今年もいよいよプロ野球が開幕しました。これから秋まで贔屓のチームの勝敗に一喜一憂する日が続くという方も多いでしょう。
 
 さて、興味のない方にはまったくピンとこないお話だと思いますが、日本のプロ野球の年間試合数はどれぐらいだと思われますか?クライマックスシリーズや日本シリーズの所謂「プレーオフ」を省いたレギュラーシーズンの試合数は143試合。これがアメリカのメジャーリーグに目を向けると年間試合数は162試合に及ぶようです。シーズン中はほとんど毎日試合をしている、そんな感覚でしょうか。
 
 ここで他のプロスポーツに目を向けてみることにしましょう。アメリカの三大プロスポーツと呼ばれるNBA(バスケットボール)やNFL(アメリカンフットボール)はどうでしょうか。
NBAのレギュラーシーズンは82試合。メジャーリーグの約半分です。そしてNFLはというと、レギュラーシーズンはなんと16試合。メジャーリーグの10分の1しか試合をしないのです。
 
 これだけの違いはいったいどこから生まれるのでしょうか。
 
 それぞれのリーグのチーム数を見てみると、メジャーリーグとNBAはいずれも30チーム、NFLも32チームと、それほど変わりませんので、チーム数が多いから試合数が増えるというわけでもなさそうです。
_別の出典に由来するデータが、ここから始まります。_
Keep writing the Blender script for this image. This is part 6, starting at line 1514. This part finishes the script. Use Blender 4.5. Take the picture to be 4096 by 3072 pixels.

一方、野球、バスケットボール、アメリカンフットボールという競技内容そのものは試合数に影響しているかもしれませんね。ごく乱暴に言えば、選手たちの接触が多い(あるいは激しい)スポーツほど、試合と試合の間隔を十分にあけて休養や準備に充てる、そんな傾向があるように思います。
 
 しかし、忘れてはならないのは、メジャーリーグも、NBAもNFLも「プロスポーツである以上、ビジネスとして成立させなければならない」ということです。
ファンにチケットを買ってもらって試合を観に来てもらい、グッズを販売し、テレビ中継の放送権料やスポンサー収入を得て、選手やスタッフに給料を払わなければいけません。単純に考えると、試合数は多ければ多いほど売り上げは増えるように思えますが、試合数が極めて少ないNFLのチームでもやっていけるのはなぜでしょうか。
 
 それは、アメリカンフットボールというスポーツの人気が高いことはもちろんのことながら、戦力や資金力が特定のチームに偏らないよう、様々な戦力均衡のための制度が導入されていることや、テレビ放映権や入場料、グッズのロイヤリティ収入やスポンサー収入に至るまでリーグが統一して管理して各チームに配分する仕組みが整っており、特定のチームだけが強くて儲かる、ということがないような工夫が随所に張り巡らされているからだと言われています。リーグがチームを上手くマネジメント出来ている好例です。
 
 経営者の皆さんも日々いろいろな場面でいろいろな「マネジメント」を行うことでしょう。同じ業界だけでなく、プロスポーツ・リーグ等の他の世界に目を向けてみると、新たな気づきや発見があるかもしれません。
 
 そんなことを考えながら、今年もまた、黒と白のタテジマの某球団を(懲りもせず)応援したいと思います。